Stable and solid: UAE retains 'AAA' brand rating

LONDON // Promoting “brand Middle East” would be many a marketing man’s idea of a nightmare; the widespread conflict, political upheaval and economic jitters do not, of course, help.

But despite the wider turmoil, the stable UAE has held its own in the international branding stakes and has retained its “solid” image, new research by the London-based consultancy Brand Finance shows.

The UAE’s “national brand value”, a measure of the combined worth of the country’s brands against the wider economy, this year rose by 19 per cent to US$478 billion, Brand Finance said in its 2016 Nation Brands report. About 17 per cent of that is directly attributable to the benefits of companies being based in the UAE.
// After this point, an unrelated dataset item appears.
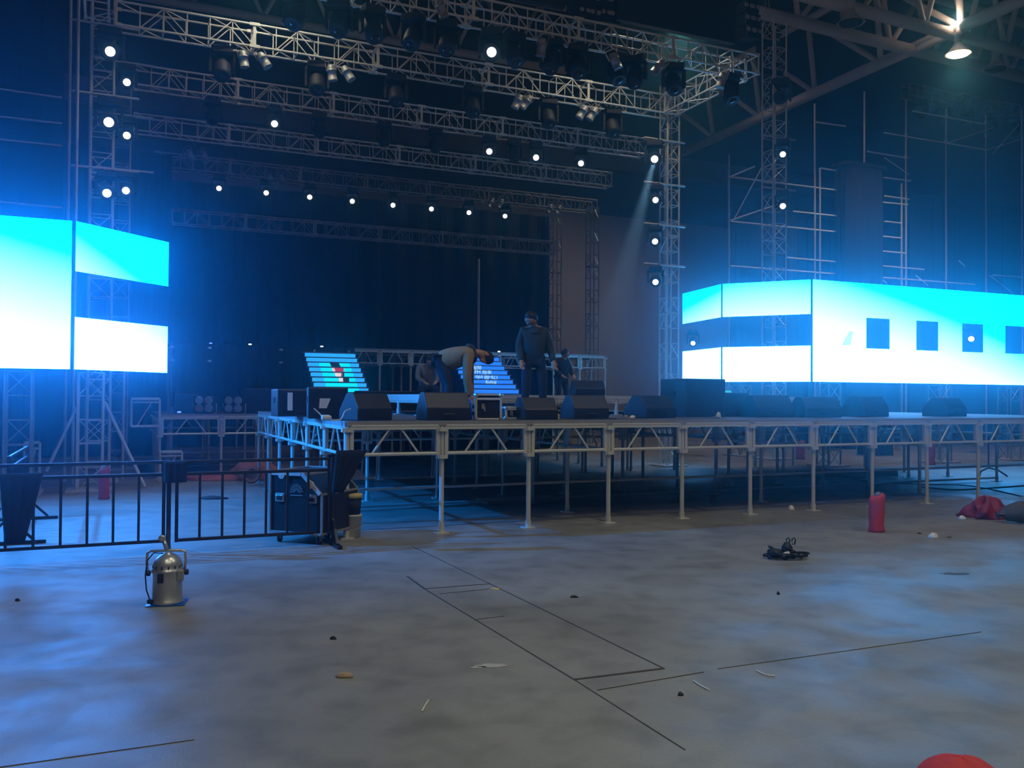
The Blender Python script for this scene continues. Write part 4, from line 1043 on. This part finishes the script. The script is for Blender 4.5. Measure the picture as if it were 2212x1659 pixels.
# stains: worn patches in the concrete
def patch(px, py, w_, d_, label, m, seed):
    rnd = random.Random(seed); c_ = at_z(px, py, .0025); n = 26
    mb = MB(); vs_ = [(cos(2*pi*i/n)*w_/2*(1+.35*rnd.uniform(-1, 1)), sin(2*pi*i/n)*d_/2*(1+.35*rnd.uniform(-1, 1)), 0) for i in range(n)]
    mb.add(vs_+[(x, y, -.002) for x, y, _ in vs_], [tuple(range(n))]+[(i, (i+1) % n, n+(i+1) % n, n+i) for i in range(n)]); o = mb.build('floor_stain', M[m], loc=c_, rz=.1)
    return tag(o, label, 'stain', 'marks on the floor')
patch(2063, 1239, .26, .10, 'dark bluish stain on the floor at right', 'concrete_dk', 1)
M['scuff'] = mat('pale scuff', (.42, .40, .36), .8, 0, .2, 40)
patch(1060, 1437, .22, .07, 'pale scuff on the floor left of the hatch end', 'scuff', 2); patch(1035, 1441, .10, .04, 'small pale scuff beside the larger pale scuff', 'scuff', 3)
# hatch joints, and one strip painting the deck's shadow edge
nj = [2]
def joint_shade_line(a, c_, w_=.014):
    p, q = at_z(*a, .001), at_z(*c_, .001); o = MB().beam((0, 0, 0), q-p, w_, .004).build('trim_%d' % nj[0], M['joint_shade_line'], loc=p); o['kind'] = 'structure'; nj[0] += 1
joint_shade_line((880, 1245), (917, 1272), .018); joint_shade_line((917, 1272), (1060, 1261), .014); joint_shade_line((917, 1272), (1240, 1468), .010); joint_shade_line((890, 1180), (1060, 1262), .008)
joint_shade_line((1060, 1262), (1434, 1444), .009); joint_shade_line((1240, 1468), (1434, 1444), .024); joint_shade_line((1240, 1468), (1480, 1620), .007); joint_shade_line((948, 1283), (1062, 1272), .007); joint_shade_line((1030, 1338), (1090, 1331), .006)
joint_shade_line((1290, 1491), (1520, 1452), .007); joint_shade_line((1550, 1445), (2120, 1365), .003); joint_shade_line((770, 1146), (2000, 1077), .03); joint_shade_line((-20, 1660), (420, 1598), .003)  # long strip before the stage is the deck's shadow edge, painted dark

# tarpaulin on left floor behind
for i, (px, py, dm, l) in enumerate(((548, 1036, (1.1, .7, .38), 'orange tarpaulin heap behind the right barrier'), (470, 1036, (1.5, .6, .14), 'flat orange tarpaulin edge spreading left of the heap'))):
    blob('tarpaulin', l, 'tarpaulin', at_z(px, py, 0), dm, 'orange', 20+i, rough=.3)
tag(MB().lathe([(.15, 0), (.17, .02), (.15, .05), (.11, .05), (.11, 0)], 20, R=Matrix.Rotation(radians(70), 3, 'X')).build('hose_reel', M['orange'], loc=at_z(560, 1044, 0)+V3((0, -.45, .2))), 'round orange hose coil leaning on the tarpaulin heap', 'hose')
# braces and frames under the left screen
def pipe(p, q, label, r=.03, cat='pipe', group='pipes under the left screen'):
    p, q = V3(p), V3(q); return tag(MB().bar((0, 0, 0), q-p, r, 8).build('brace_pipe', M['steel'], loc=p), label, cat, group)
pipe(on_v(226, 868, 7.3), V3((*on_v(313, 1024, 7.0).xy, .03)), 'long pale brace slanting down right under the left screen')
pipe(on_v(165, 880, 7.3), V3((*on_v(100, 1012, 7.0).xy, .35)), 'pale brace slanting down left under the left screen')
def gate(px0, px1, py0, py1, v, label):
    p = on_v(px0, py1, v); q = on_v(px1, py0, v); w_ = (uvz(q)[0]-uvz(p)[0]); h_ = q.z-p.z
    t_ = thing('frame_gate', label, 'frame', p, TH, 'loose frames at left'); mb = MB()
    mb.bar((0, 0, 0), (0, 0, h_), .025, 6); mb.bar((w_, 0, 0), (w_, 0, h_), .025, 6); mb.bar((0, 0, h_), (w_, 0, h_), .03, 6); mb.bar((0, 0, 0), (w_, 0, 0), .025, 6)
    mb.build('tube_frame', M['alu'], t_)
    mb = MB(); mb.bar((0, 0, h_*.88), (w_, 0, h_*.88), .02, 6); mb.bar((w_*.2, 0, 0), (w_*.7, 0, h_*.85), .014, 5); mb.build('cross_bar', M['alu'], t_)
    return t_
gate(345, 393, 976, 1046, 8.3, 'small silver frame standing left of the wing legs')
gate(283, 345, 862, 921, 8.7, 'silver frame panel leaning beside the left wing')
gate(52, 86, 956, 1060, 7.5, 'blue-lit frame behind the left barrier near the edge')
# odds under the stage on the right
cable([at_z(1990, 1052, .01), at_z(2060, 1058, .01), at_z(2130, 1055, .01), at_z(2230, 1048, .01)], .018, 'thick dark cable snaking along the floor at far right')
cable([at_z(1800, 1030, .01), at_z(1900, 1042, .01), at_z(2000, 1046, .01), at_z(2100, 1050, .01), at_z(2220, 1075, .01)], .012, 'thin dark cable crossing the blue-lit floor under the stage')
tag(MB().box((0, 0, .09), (2.2, .25, .12)).build('timber_beam', M['cardboard'], loc=at_z(1830, 1032, 0), rz=TH-.3), 'brown timber lying on the floor under the stage at right', 'timber')
rackb = rack(1890, 9.5, .75, 1.0, .7, TH, 'black equipment case far back under the right of the stage', z=0.0)
tag(MB().box((0, 0, .03), (1.3, .5, .05)).build('plastic_sheet', M['chrome'], loc=at_z(1120, 1083, 0), rz=TH), 'glossy white-lit sheet lying deep under the stage', 'sheet')
# right edge: cable ramp/stand
t = thing('stand_base', 'black curved stand base on the blue floor at the right edge', 'stand', at_z(2138, 1030, 0), 0)
MB().tube([(-.28, -.1, .02), (-.2, 0, .12), (0, .05, .2), (.2, 0, .14), (.33, -.12, .02)], .02, 6).build('base', M['rubber'], t); MB().bar((0, .05, .2), (0, .05, .9), .02, 6).build('pole', M['rubber'], t)

# ------------------------------------------------------------------ people
def skinmesh(name, verts, edges, radii, m, parent, root=0, sub=1):
    me = bpy.data.meshes.new(name); me.from_pydata([tuple(v) for v in verts], edges, []); me.materials.append(m)
    o = bpy.data.objects.new(name, me); COL.objects.link(o)
    if parent is not None: o.parent = parent
    sk = o.modifiers.new('skin', 'SKIN'); sk.use_smooth_shade = True
    for i, r in enumerate(radii):
        r = r if isinstance(r, tuple) else (r, r); me.skin_vertices[0].data[i].radius = r
        me.skin_vertices[0].data[i].use_root = (i == root)
    ss = o.modifiers.new('sub', 'SUBSURF'); ss.levels = sub; ss.render_levels = sub
    return o
def person(label, loc, rz, J, jacket, trousers, hairm='hair', bulk=1.0, collar=None):
    """J: joints in the figure's own frame (x right of the figure, y forward)"""
    t = thing('person', label, 'person', loc, rz); vs_, es, rs = [], [], []
    def add(p, r, par=None):
        vs_.append(V3(p)); rs.append(r); i = len(vs_)-1
        if par is not None: es.append((par, i))
        return i
    pel = add(J['pelvis'], .13); sp_ = add(V3(J['pelvis']).lerp(V3(J['chest']), .5), .125, pel); ch = add(J['chest'], .14, sp_); nk = add(J['neck'], .06, ch)
    hd = V3(J['head']); nd = (hd-V3(J['neck'])).normalized()
    h1 = add(hd-nd*.05, .075, nk); h2 = add(hd+nd*.03, .092, h1); h3 = add(hd+nd*.10, .07, h2)
    fw = V3(J['face']); fw = (fw-nd*fw.dot(nd)).normalized(); sd = nd.cross(fw).normalized()
    add(hd+fw*.105-nd*.01, .018, h2)                # nose
    for s in (-1, 1): add(hd+sd*s*.095-nd*.005, .018, h2)   # ears
    jk_v, jk_e, jk_r = [], [], []
    for s, k in ((-1, 'L'), (1, 'R')):
        sh = add(J['sh'+k], .062, ch); el = add(J['el'+k], .045, sh); wr = add(J['wr'+k], .030, el)
        d = V3(J.get('hd'+k, V3(J['wr'+k])-V3(J['el'+k]))).normalized(); _, a, b_ = frame_of(d); side = a if abs(a.x) > .3 or True else b_
        pm = add(V3(J['wr'+k])+d*.07, (.036, .022), wr)
        for f, (off, ln) in enumerate(((-.027, .062), (-.009, .074), (.009, .07), (.027, .055))):
            f1 = add(vs_[pm]+side*off+d*.03, .009, pm); f2 = add(vs_[f1]+d*ln*.5+b_*.006, .009, f1); add(vs_[f2]+d*ln*.4+b_*.02, .0075, f2)
        th_ = add(vs_[wr]+d*.03+side*-.034, .011, wr); add(vs_[th_]+d*.035+side*-.02+b_*.012, .009, th_)
        hp = add(J['hp'+k], .088, pel); kn = add(J['kn'+k], .058, hp); an = add(J['an'+k], .04, kn); add(V3(J['an'+k])+V3(J['ft']).normalized()*.15-V3((0, 0, .045)), .038, an)
    body = skinmesh('body', vs_, es, rs, M['skin'], t, 0, 1)
    # jacket
    jv = [V3(J['pelvis'])-(V3(J['chest'])-V3(J['pelvis'])).normalized()*.10, V3(J['pelvis']).lerp(V3(J['chest']), .5), J['chest'], V3(J['chest']).lerp(V3(J['neck']), .75)]
    je = [(0, 1), (1, 2), (2, 3)]; jr = [(.178*bulk, .15*bulk), (.175*bulk, .155*bulk), (.18*bulk, .15*bulk), .095*bulk]
    for k in 'LR':
        n0 = len(jv); jv += [J['sh'+k], V3(J['sh'+k]).lerp(V3(J['el'+k]), .55), J['el'+k], V3(J['el'+k]).lerp(V3(J['wr'+k]), .55), V3(J['wr'+k])]
        je += [(2, n0), (n0, n0+1), (n0+1, n0+2), (n0+2, n0+3), (n0+3, n0+4)]; jr += [.088, .074, .066, .055, .048]
    skinmesh('jacket', jv, je, jr, M[jacket], t, 2, 2)
    tv = [V3(J['pelvis'])-V3((0, 0, .03))]; te = []; trr = [(.13, .115)]
    for k in 'LR':
        n0 = len(tv); tv += [J['hp'+k], V3(J['hp'+k]).lerp(V3(J['kn'+k]), .5), J['kn'+k], V3(J['kn'+k]).lerp(V3(J['an'+k]), .6), V3(J['an'+k])+V3((0, 0, .03))]
        te += [(0, n0), (n0, n0+1), (n0+1, n0+2), (n0+2, n0+3), (n0+3, n0+4)]; trr += [.105, .092, .072, .062, .062]
    skinmesh('trousers', tv, te, trr, M[trousers], t, 0, 2)
    # hair: a cap over crown and back of the head
    mb = MB(); n = 16; k = 8
    for j in range(k+1):
        th = pi*.60*j/k
        for i in range(n):
            a = 2*pi*i/n; kk = 1+.05*sin(a*6+j)
            mb.v.append(tuple(hd + nd*.015 - fw*.014 + nd*cos(th)*.125*kk + (fw*cos(a)*(.098 if cos(a) < 0 else .082) + sd*sin(a)*.100)*sin(th)*kk))
    mb.f = [(j*n+i, j*n+(i+1) % n, (j+1)*n+(i+1) % n, (j+1)*n+i) for j in range(k) for i in range(n)]
    mb.build('hair', M[hairm], t, smooth=True)
    for k_ in 'LR':
        an = V3(J['an'+k_]); f_ = V3(J['ft']).normalized()
        skinmesh('shoe', [an-f_*.05-V3((0, 0, .03)), an+f_*.06-V3((0, 0, .035)), an+f_*.17-V3((0, 0, .045))], [(0, 1), (1, 2)], [.052, .055, .042], M['rubber'], t, 0, 1)
    if collar:
        cl = V3(J['chest']).lerp(V3(J['neck']), .62); cd = (V3(J['neck'])-V3(J['chest'])).normalized()
        skinmesh('jacket_yoke', [V3(J['chest']).lerp(V3(J['neck']), .15), cl, V3(J['neck'])], [(0, 1), (1, 2)], [(.188*bulk, .158*bulk), (.15*bulk, .14*bulk), (.09*bulk, .09*bulk)], M[collar], t, 0, 2)
    return t
# bending worker: faces picture right (+x), figure frame: x forward here
pB = P(u_at(958, 1.35, 1.4), 1.35, 1.40)
person('person in a beige jacket bent double, reaching down beside the small rack case', pB, TH*.3, dict(
    pelvis=(-.03, 0, .80), chest=(.29, -.02, .89), neck=(.47, -.03, .94), head=(.57, -.05, .87), face=(-.4, -.6, -.7), ft=(1, -.15, 0),
    shL=(.36, .17, .88), elL=(.38, .18, .60), wrL=(.40, .12, .34), hdL=(.1, -.05, -.9),
    shR=(.33, -.20, .88), elR=(.31, -.24, .58), wrR=(.34, -.20, .30), hdR=(.12, .05, -.9),
    hpL=(-.05, .10, .80), knL=(.05, .13, .46), anL=(-.03, .14, .09), hpR=(-.05, -.10, .80), knR=(.08, -.13, .46), anR=(.0, -.16, .09)), 'beige', 'navy', collar='darkgreen', bulk=1.16)
pS = P(u_at(1152, 1.7, 1.4), 1.7, 1.40)
person('person in a dark green jacket standing on the stage looking down', pS, .1, dict(
    pelvis=(0, 0, .90), chest=(.0, -.02, 1.21), neck=(-.01, -.05, 1.39), head=(-.06, -.13, 1.47), face=(-.75, -.6, -.45), ft=(-.3, -1, 0),
    shL=(-.17, -.02, 1.30), elL=(-.23, -.02, 1.06), wrL=(-.21, -.16, .84), shR=(.17, -.01, 1.30), elR=(.25, .0, 1.06), wrR=(.29, -.12, .84),
    hpL=(-.10, 0, .86), knL=(-.12, -.04, .48), anL=(-.14, 0, .09), hpR=(.10, 0, .86), knR=(.13, -.04, .48), anR=(.16, .02, .09)), 'darkgreen', 'navy', collar='darkgreen', bulk=1.06)
pC = P(u_at(920, 7.9, 1.8), 7.9, 1.40)
person('person in a grey shirt far back behind the bending worker', pC, .3, dict(
    pelvis=(0, 0, .48), chest=(.02, -.05, .80), neck=(.03, -.10, .97), head=(.05, -.18, 1.06), face=(.3, -.8, -.4), ft=(0, -1, 0),
    shL=(-.17, -.05, .92), elL=(-.22, -.20, .68), wrL=(-.10, -.36, .60), shR=(.18, -.05, .92), elR=(.24, -.22, .72), wrR=(.14, -.38, .62),
    hpL=(-.10, 0, .46), knL=(-.14, -.38, .48), anL=(-.14, -.34, .09), hpR=(.10, 0, .46), knR=(.14, -.38, .48), anR=(.14, -.34, .09)), 'grey', 'navy')
pD = P(u_at(1212, 9.2, 1.8), 9.2, 1.40)
person('person in dark clothes far back, right of the standing worker', pD, .6, dict(
    pelvis=(0, 0, .80), chest=(.0, -.04, 1.10), neck=(0, -.10, 1.28), head=(.0, -.16, 1.38), face=(.6, -.7, -.4), ft=(0, -1, 0),
    shL=(-.17, -.03, 1.22), elL=(-.23, -.08, .96), wrL=(-.16, -.26, .84), shR=(.17, -.03, 1.22), elR=(.24, -.08, .96), wrR=(.18, -.26, .84),
    hpL=(-.10, 0, .77), knL=(-.12, -.06, .44), anL=(-.13, .02, .09), hpR=(.10, 0, .77), knR=(.12, -.06, .44), anR=(.13, .02, .09)), 'navy', 'navy')
MBseat = thing('stool', 'small dark stool under the person in the grey shirt', 'stool', pC, .3)
MB().lathe([(.15, .33), (.16, .35), (.15, .37)], 16).build('seat', M['black'], MBseat)
for a in range(3): MB().bar((.05*cos(a*2.1), .05*sin(a*2.1), .33), (.16*cos(a*2.1), .16*sin(a*2.1), 0.01), .012, 6).build('leg', M['blackmetal'], MBseat)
The UAE’s own brand strength – based on factors like its worldwide image and perceptions about tourism, investment, governance and security – slipped slightly this year, with the country now ranking as the world’s 12th strongest nation brand, down from third last year. But the country has retained its “AAA” brand rating, and its brand score – 85 out of 100 – is almost level with the 86 recorded last year.

Andrew Campbell, the managing director of Brand Finance Middle East, based in Abu Dhabi, said the latter statistic is simply a “rounding issue” and that the UAE’s brand remains “solid”.

“The strength of the brand has held its own,” he said.

“Obviously the regional issues weigh against it, as do trends in the oil price. But in its favour there’s still a very high degree of visibility of the UAE as a brand, in terms of the airlines [which] carry a lot of brand recognition, as do things like the Expo 2020 and tourism generally.

“As a safe haven within the region, it still maintains that profile; even though it is in a region of unsettled politics, [the UAE is still] an island of stability and relative strength.

“Activities in terms of diversifying away from reliance on oil are continuing apace. Overall, the negatives are balanced out by the positives.”

One complication around assessing “brand UAE” is that many international marketing efforts are actually undertaken by individual emirates, rather than the country as a whole, Mr Campbell noted.

“There’s not a great deal of consolidated effort into promoting ‘brand UAE’. Brand Dubai is actively promoted, as is brand Abu Dhabi, as is brand Sharjah, and even Ajman and the likes are raising their profile. In terms of the actual promotion of the brand it’s effectively an agglomeration of the seven emirates’ brands,” he said.

Other branding experts agreed that the UAE had cemented its name internationally.

“Other countries should envy the link between our nation brand and our global brands,” said John Brash, the founder and chief executive of Brash Brands, which has an office in Dubai.

“The UAE really stands for something on the world stage – innovation, ambition, energy; that ‘can-do’ spirit,” he added.

Mr Brash said that the UAE’s relative resilience to the oil price decline has “surprised the world”.

He told The National: “People expected falling oil prices to drag the UAE down, but they hadn’t counted on the diversification that had been put in place. Once the UAE showed its economy wasn’t dependent on oil and gas, at all, I think people looked afresh at our brands in other sectors – from real estate to aviation, technology to creative sectors and more – and saw their real strength.”

But this positive picture is not reflected in all countries in the region.

Jordan, for example, was ranked the worst-performing of all the 100 nations ranked in Brand Finance’s report. Its national brand value plummeted by 35 per cent to $24 billion – something caused exclusively by the fallout from the conflict in neighbouring Syria, said Robert Haigh, the marketing and communications director at Brand Finance in London.

“The deteriorating situation in Syria is having an impact on Jordan, both because of the perception of regional instability, and also the number of economic migrants and refugees who are flooding into Jordan and other surrounding countries,” said Mr Haigh.

Lebanon, Bahrain, Morocco, Oman and Turkey all experienced decreases in their national brand values this year, the Brand Finance report noted.

Turkey – whose national brand value fell by 29 per cent – has faced a “perfect storm” this year, Mr Haigh said.

“The coup [attempt] makes Turkey look like the kind of place that isn’t as stable as people had thought it would be. It had been seen as this kind of bulwark against the troubles of the Middle East, and relatively isolated from them itself, essentially a safe European place. Whereas that now looks much less certain,” he said.

“The combination of the unrest of the Kurds within, its proximity to Syria, which is still in a very troubled condition, and then its own internal problems makes the security picture seem very uncertain.”

Saudi Arabia has announced sweeping economic changes after the oil price crash, and its national brand value declined by 5 per cent to $482bn.

But Mr Campbell said there was much hope on the horizon for brand growth in Saudi Arabia given the country’s plan to diversify its economy under the Vision 2030 reform programme.

“As they put those building blocks into place, Saudi Arabia as a brand will become more recognised and potentially will grow,” said Mr Campbell. “And as the country opens up and attracts more international investment, that potentially could be a future growth story.”

So while the prospect of positive “brand Middle East” remains unlikely, there are a few bright spots on the horizon.